By The Kentucky Standard Editorial Board

Twenty years ago this month, The Kentucky Standard launched its first website.

Little did the decision-makers at the local community paper realize just how different this new era would be for the news industry, both on the national level and the local levels. The Standard was one of the earliest community newspapers to dip its toe online.

Those first Web editions barely resemble what online journalism has evolved into. There is no permanent record of the first online news edition that we can find, except an article about the new website that was published in the May 21, 1997, print edition. The print editions are saved and bound into books that reside in our “morgue.” There was no such mechanism for websites.

The closest we can come is through the WayBackMachine, an Internet archive that saves snapshots of Web pages. The earliest snapshot of kystandard.com it saved is from May 22, 1998, one year after the Web presence was established.
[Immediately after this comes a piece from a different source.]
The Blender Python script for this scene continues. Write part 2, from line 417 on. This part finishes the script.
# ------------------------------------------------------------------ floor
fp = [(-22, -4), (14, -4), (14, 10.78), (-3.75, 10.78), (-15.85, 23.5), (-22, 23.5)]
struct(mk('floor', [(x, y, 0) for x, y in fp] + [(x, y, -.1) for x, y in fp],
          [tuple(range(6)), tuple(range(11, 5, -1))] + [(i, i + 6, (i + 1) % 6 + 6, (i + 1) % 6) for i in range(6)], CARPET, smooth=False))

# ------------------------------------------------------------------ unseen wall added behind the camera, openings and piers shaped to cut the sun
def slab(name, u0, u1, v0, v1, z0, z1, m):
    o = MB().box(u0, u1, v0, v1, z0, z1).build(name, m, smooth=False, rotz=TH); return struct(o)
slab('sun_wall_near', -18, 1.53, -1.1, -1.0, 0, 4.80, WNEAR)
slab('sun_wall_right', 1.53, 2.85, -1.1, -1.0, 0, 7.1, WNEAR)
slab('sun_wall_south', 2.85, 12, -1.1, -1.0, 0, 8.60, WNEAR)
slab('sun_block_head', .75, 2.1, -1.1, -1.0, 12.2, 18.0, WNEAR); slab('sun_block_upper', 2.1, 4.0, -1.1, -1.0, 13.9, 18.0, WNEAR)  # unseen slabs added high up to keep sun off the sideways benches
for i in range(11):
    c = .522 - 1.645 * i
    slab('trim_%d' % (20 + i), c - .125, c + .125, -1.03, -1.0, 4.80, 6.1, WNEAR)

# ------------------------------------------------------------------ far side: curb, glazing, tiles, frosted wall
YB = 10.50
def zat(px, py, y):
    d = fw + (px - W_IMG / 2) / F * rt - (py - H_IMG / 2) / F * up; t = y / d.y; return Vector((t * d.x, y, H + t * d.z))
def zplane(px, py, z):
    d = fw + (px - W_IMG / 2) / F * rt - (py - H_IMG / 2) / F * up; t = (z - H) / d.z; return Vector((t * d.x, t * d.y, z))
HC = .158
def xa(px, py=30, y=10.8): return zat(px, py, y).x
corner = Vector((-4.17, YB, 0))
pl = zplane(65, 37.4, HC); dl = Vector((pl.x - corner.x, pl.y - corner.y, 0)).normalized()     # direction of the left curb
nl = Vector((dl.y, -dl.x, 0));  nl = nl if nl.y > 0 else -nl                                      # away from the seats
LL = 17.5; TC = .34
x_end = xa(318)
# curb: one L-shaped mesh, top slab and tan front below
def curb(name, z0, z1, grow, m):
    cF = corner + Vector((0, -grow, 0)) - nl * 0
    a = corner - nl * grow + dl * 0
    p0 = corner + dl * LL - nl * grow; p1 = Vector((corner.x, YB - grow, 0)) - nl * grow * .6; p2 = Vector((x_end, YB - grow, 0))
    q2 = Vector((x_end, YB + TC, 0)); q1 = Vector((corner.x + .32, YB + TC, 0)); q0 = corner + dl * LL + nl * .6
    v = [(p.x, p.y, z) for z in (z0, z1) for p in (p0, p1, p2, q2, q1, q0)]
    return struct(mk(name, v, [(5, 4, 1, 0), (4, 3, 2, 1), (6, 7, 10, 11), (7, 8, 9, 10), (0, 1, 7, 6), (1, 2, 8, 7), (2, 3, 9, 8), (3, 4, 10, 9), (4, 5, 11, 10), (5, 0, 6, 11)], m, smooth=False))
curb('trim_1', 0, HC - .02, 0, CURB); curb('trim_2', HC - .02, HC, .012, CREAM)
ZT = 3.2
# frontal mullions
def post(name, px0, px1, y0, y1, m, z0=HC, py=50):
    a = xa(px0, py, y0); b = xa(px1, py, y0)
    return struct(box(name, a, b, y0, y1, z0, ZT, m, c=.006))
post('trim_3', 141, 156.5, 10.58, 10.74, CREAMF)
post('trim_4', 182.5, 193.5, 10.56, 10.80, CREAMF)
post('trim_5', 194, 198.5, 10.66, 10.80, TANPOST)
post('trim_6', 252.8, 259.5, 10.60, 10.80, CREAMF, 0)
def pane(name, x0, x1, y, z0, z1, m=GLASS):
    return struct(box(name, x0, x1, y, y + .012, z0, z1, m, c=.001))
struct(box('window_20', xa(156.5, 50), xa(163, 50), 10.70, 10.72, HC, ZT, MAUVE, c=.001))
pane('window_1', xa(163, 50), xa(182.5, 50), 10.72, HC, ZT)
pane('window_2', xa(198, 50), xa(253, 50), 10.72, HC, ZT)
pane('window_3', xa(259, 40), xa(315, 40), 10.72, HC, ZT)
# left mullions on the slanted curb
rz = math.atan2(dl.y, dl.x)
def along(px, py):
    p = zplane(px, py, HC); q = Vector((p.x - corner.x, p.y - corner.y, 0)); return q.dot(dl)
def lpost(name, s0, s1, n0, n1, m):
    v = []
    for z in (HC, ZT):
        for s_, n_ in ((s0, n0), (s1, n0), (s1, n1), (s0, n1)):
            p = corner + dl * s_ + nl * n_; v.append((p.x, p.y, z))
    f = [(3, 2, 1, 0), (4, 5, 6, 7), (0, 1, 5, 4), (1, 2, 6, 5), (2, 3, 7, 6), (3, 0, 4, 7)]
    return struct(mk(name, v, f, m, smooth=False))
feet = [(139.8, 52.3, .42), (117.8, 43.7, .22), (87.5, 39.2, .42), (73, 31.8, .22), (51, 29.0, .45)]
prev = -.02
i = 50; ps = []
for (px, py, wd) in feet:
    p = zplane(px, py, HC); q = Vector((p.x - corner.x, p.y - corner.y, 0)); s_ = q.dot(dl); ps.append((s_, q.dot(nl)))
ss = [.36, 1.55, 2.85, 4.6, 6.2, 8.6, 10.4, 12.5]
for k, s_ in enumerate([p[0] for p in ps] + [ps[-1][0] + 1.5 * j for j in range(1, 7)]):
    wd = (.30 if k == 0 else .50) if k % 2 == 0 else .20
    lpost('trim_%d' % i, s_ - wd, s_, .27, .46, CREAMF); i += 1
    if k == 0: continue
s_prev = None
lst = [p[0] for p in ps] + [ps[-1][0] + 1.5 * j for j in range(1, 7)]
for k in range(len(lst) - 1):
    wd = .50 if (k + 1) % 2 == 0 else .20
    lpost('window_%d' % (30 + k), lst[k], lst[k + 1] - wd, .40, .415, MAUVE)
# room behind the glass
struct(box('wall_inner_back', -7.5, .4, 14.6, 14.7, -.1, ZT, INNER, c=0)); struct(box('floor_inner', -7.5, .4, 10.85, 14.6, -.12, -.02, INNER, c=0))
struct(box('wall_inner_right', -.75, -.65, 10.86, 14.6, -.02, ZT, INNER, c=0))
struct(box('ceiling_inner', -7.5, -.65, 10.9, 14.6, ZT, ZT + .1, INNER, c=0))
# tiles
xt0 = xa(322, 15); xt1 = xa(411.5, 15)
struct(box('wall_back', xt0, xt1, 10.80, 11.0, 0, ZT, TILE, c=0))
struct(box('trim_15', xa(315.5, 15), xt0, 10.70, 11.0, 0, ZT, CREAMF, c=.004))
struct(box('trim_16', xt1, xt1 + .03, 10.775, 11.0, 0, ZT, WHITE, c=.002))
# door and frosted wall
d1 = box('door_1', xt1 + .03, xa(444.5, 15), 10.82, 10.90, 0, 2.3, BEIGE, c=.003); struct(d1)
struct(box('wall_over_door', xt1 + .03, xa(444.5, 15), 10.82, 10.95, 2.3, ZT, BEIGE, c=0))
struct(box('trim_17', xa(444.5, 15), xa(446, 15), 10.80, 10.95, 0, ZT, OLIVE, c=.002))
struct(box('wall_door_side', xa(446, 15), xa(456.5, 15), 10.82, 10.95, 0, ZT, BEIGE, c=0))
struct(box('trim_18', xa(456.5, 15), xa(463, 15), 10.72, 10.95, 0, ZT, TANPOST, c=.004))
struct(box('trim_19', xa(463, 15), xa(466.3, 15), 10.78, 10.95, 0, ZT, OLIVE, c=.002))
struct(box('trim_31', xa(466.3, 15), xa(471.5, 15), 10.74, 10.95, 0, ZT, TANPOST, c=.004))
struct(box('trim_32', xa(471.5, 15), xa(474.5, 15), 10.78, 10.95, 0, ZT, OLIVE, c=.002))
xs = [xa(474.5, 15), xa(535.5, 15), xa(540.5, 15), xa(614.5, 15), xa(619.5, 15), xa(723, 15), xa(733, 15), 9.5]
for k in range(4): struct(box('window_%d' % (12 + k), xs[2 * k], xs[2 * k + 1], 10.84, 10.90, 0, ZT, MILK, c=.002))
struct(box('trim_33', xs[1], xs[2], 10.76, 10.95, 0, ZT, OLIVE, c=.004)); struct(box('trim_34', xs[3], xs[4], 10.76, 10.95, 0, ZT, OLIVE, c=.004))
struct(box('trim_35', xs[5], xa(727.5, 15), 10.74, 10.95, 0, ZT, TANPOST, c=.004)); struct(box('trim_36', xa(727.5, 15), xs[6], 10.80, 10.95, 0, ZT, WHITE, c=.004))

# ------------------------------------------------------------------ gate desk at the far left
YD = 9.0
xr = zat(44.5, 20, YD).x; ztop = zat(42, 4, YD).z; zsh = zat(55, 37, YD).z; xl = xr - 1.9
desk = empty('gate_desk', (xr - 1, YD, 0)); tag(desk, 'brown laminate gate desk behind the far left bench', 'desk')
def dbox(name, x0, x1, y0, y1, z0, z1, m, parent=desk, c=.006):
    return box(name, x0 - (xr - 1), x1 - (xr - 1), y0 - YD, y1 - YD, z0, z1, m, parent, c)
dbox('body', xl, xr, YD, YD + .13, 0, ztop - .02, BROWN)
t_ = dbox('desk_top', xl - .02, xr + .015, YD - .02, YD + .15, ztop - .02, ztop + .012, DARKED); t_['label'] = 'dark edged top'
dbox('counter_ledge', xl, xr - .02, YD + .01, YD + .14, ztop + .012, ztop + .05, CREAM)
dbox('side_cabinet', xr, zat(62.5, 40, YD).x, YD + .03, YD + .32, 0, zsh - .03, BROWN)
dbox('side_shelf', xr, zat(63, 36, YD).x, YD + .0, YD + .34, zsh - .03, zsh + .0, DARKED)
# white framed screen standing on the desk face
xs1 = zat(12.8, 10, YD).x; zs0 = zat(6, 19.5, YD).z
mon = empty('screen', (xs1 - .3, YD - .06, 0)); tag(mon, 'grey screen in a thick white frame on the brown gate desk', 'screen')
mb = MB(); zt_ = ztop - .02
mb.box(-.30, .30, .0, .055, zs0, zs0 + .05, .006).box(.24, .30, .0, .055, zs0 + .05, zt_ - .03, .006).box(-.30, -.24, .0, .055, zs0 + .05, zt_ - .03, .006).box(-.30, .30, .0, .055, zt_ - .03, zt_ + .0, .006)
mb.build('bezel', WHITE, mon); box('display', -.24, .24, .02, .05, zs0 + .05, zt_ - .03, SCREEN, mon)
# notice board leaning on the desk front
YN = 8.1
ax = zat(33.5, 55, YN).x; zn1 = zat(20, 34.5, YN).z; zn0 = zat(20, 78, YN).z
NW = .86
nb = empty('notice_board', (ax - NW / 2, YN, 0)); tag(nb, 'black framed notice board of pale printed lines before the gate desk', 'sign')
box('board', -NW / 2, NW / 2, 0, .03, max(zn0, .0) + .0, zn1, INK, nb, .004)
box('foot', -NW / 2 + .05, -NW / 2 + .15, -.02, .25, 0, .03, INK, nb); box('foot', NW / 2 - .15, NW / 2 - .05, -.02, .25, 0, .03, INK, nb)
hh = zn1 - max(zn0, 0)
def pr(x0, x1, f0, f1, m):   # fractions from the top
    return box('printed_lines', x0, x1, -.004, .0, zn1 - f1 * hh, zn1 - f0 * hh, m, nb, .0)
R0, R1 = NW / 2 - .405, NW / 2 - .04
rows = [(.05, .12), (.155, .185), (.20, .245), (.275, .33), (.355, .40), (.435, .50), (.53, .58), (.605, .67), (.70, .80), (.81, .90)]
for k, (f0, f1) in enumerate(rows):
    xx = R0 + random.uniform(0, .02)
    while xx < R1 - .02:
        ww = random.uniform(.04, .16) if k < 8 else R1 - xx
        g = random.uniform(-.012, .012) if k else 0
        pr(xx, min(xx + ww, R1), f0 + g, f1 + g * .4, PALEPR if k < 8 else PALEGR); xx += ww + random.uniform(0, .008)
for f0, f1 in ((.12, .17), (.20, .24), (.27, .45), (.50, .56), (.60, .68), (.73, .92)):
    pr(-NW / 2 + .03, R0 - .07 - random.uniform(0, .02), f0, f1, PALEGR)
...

It has two news headlines with summaries of the articles in the print edition and a sports headline with a summary.

“For more details, please see today’s issue of The Kentucky Standard,” it says at the bottom of the page.
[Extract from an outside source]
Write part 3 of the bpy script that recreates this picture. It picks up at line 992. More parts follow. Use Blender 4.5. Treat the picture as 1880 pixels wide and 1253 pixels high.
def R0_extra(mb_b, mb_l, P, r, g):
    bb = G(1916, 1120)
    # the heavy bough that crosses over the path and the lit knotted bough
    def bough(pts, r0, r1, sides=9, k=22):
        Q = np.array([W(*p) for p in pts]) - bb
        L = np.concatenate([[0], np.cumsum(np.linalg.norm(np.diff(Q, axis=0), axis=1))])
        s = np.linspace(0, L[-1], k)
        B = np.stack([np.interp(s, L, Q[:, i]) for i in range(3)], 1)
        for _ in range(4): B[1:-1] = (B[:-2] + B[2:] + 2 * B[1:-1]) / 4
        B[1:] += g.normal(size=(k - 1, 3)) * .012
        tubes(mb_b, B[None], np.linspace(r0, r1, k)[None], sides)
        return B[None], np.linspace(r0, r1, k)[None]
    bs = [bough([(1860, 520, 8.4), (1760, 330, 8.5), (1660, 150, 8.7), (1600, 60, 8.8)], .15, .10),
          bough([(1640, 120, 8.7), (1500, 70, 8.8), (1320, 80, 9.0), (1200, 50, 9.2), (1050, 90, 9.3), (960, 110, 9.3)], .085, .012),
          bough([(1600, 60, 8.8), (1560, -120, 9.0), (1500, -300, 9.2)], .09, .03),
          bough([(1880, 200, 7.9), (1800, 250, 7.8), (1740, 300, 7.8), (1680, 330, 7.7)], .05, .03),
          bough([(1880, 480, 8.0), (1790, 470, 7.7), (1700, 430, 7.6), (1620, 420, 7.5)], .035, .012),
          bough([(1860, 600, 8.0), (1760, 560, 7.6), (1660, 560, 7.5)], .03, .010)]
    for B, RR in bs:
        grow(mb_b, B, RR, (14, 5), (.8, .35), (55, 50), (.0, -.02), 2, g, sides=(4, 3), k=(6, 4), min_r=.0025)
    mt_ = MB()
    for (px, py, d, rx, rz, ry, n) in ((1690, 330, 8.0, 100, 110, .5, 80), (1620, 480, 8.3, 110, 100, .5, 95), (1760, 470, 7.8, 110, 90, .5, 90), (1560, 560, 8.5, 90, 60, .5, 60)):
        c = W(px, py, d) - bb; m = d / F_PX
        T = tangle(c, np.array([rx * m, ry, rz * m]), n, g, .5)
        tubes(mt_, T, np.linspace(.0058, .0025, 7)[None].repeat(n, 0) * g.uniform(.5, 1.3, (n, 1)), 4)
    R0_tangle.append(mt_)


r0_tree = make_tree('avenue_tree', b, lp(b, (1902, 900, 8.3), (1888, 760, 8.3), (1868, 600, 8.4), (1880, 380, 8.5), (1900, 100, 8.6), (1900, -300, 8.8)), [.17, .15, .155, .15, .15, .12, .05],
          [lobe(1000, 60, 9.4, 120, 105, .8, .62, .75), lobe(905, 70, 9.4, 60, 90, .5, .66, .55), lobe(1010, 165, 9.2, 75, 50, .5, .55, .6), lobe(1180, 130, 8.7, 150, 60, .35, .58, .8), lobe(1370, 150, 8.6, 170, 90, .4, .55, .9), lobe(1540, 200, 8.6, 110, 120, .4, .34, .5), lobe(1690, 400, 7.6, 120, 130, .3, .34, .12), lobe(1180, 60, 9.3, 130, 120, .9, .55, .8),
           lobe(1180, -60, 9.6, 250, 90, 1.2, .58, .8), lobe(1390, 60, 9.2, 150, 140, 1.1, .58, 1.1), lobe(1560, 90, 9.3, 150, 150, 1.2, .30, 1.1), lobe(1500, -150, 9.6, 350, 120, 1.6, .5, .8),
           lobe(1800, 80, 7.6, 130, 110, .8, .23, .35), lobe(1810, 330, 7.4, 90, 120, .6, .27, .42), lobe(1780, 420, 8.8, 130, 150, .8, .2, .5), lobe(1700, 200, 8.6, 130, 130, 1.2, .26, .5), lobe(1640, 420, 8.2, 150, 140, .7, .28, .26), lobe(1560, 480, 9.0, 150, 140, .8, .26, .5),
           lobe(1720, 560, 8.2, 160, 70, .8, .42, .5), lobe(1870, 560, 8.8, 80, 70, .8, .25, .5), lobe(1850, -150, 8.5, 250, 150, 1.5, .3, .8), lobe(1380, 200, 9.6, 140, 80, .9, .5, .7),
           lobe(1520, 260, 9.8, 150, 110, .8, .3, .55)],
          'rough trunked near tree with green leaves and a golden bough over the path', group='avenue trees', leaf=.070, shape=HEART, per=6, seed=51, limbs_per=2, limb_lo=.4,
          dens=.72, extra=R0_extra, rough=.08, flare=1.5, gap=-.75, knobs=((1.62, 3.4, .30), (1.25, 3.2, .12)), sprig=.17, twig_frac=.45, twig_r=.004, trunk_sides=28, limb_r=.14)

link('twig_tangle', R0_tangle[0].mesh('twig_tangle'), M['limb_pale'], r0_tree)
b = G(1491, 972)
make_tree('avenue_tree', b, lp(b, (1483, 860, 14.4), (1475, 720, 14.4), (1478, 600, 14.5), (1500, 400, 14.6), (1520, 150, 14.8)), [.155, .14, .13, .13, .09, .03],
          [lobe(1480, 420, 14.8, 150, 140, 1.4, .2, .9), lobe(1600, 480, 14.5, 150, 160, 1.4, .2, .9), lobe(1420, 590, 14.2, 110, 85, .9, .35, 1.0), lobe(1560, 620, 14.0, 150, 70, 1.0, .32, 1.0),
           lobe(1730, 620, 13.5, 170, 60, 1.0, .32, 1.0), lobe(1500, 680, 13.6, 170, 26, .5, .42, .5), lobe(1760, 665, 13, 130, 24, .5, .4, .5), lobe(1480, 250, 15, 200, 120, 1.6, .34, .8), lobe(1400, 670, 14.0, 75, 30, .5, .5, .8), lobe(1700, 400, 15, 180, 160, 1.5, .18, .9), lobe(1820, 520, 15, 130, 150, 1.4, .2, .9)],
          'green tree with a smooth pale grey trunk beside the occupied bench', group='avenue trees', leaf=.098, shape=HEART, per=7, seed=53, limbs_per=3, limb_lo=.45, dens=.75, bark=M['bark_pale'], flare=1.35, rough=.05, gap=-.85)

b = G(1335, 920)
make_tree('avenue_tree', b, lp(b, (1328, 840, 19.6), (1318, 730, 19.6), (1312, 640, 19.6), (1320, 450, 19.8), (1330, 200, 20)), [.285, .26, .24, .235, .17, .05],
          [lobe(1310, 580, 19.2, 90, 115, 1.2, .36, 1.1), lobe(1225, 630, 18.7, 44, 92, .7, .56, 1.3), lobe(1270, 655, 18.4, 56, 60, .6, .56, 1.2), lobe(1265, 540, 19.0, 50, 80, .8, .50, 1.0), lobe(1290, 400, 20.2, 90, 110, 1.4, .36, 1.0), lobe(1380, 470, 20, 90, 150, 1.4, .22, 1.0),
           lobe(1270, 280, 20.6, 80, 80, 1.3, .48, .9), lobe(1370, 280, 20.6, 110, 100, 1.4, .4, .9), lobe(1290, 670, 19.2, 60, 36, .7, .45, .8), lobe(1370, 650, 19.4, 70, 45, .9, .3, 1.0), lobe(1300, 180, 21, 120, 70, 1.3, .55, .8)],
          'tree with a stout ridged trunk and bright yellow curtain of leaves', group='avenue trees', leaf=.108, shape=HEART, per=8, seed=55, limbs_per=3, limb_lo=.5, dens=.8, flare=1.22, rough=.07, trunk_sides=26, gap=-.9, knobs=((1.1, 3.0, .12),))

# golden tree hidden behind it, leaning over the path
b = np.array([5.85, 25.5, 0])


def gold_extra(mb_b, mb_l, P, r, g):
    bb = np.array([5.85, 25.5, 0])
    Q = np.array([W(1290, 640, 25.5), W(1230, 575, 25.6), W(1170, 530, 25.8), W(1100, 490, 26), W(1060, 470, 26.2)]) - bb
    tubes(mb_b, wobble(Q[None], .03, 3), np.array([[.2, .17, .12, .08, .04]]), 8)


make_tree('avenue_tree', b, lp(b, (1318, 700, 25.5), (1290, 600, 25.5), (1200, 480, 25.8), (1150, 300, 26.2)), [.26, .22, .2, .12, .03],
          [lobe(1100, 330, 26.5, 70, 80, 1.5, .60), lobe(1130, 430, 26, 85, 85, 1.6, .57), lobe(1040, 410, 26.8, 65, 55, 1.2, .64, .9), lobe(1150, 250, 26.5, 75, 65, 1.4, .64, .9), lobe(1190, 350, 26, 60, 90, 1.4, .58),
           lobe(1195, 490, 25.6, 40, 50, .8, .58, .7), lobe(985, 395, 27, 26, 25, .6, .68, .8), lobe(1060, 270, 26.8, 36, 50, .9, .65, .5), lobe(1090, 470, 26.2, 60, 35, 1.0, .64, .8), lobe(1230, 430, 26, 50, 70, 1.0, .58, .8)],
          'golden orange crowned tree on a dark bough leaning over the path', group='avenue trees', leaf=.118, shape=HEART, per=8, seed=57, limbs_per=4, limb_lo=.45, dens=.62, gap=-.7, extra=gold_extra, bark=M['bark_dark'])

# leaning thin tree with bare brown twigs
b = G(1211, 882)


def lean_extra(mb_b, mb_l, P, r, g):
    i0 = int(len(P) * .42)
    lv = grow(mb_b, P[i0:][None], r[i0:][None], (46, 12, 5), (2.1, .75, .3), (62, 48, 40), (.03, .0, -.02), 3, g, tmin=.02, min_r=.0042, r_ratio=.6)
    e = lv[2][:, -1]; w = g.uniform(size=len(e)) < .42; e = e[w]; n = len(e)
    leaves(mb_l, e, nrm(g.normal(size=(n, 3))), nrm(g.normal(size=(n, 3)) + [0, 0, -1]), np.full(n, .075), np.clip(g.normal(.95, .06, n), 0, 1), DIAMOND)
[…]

At first, maintaining a local website meant just adding additional duties at the end of a long production day by posting a few stories and referencing the print edition. But over time, it meant a fundamental shift in the way we report the news, how our readers got their news and what our community expects.

There was a time not so long ago when if a significant event happened on Sunday, readers had to wait until Wednesday to read about it. The reporters working the story had until Tuesday to gather all the information, organize it, verify it and craft a written report.

That’s a far cry from how it works today. Take last week for instance. A teenager was shot and killed just after midnight last Monday. A reporter learned of it shortly after it had happened, grabbed his camera and notebook and headed to the scene, where he gathered the information that was available from the sources he could interview and then hurried back to the nearest computer. By a little after 3 a.m., he had the information online. He spent the next two days updating the story online as new facts and information became available. Then, for the print edition, a new version was written Tuesday afternoon for Wednesday’s print edition. But by the time that edition hit the streets, there had already been incremental updates to the story, which had to be updated online.

That is what readers expect, because we live in a news-by-the-moment era.

Maintaining a digital footprint is not just a luxury, but a necessity and one that this newspaper embraced 20 years ago, even though that online version did not even remotely resemble what is available now.

There are many people out there who predict online news will kill the print edition. They’ve been saying that for years. They are the same people who also thought radio would kill newspapers and then later that television would be our doom. Yet, we persist and change with the times and the technology, even as we grapple with the challenges that each new medium presents us.

Fortunately, we have found there is still demand, even love, for our printed newspaper edition. While 24/7 access to our website is included with a print subscription, over 50 percent of our readers still prefer to read the print edition only. Less than one percent have an online-only subscription and the remaining readers utilize both print and online to meet their needs.

While technology continues to evolve and real time news is expected, print editions are not dead. There is still room for both print and digital to co-exist, working together to bring readers what they want, when they want on the device they choose. And what they value is accuracy, accountability and fairness. Those are values that pre-date even print newspapers, and that is what the Standard will continue providing, no matter how the information is delivered.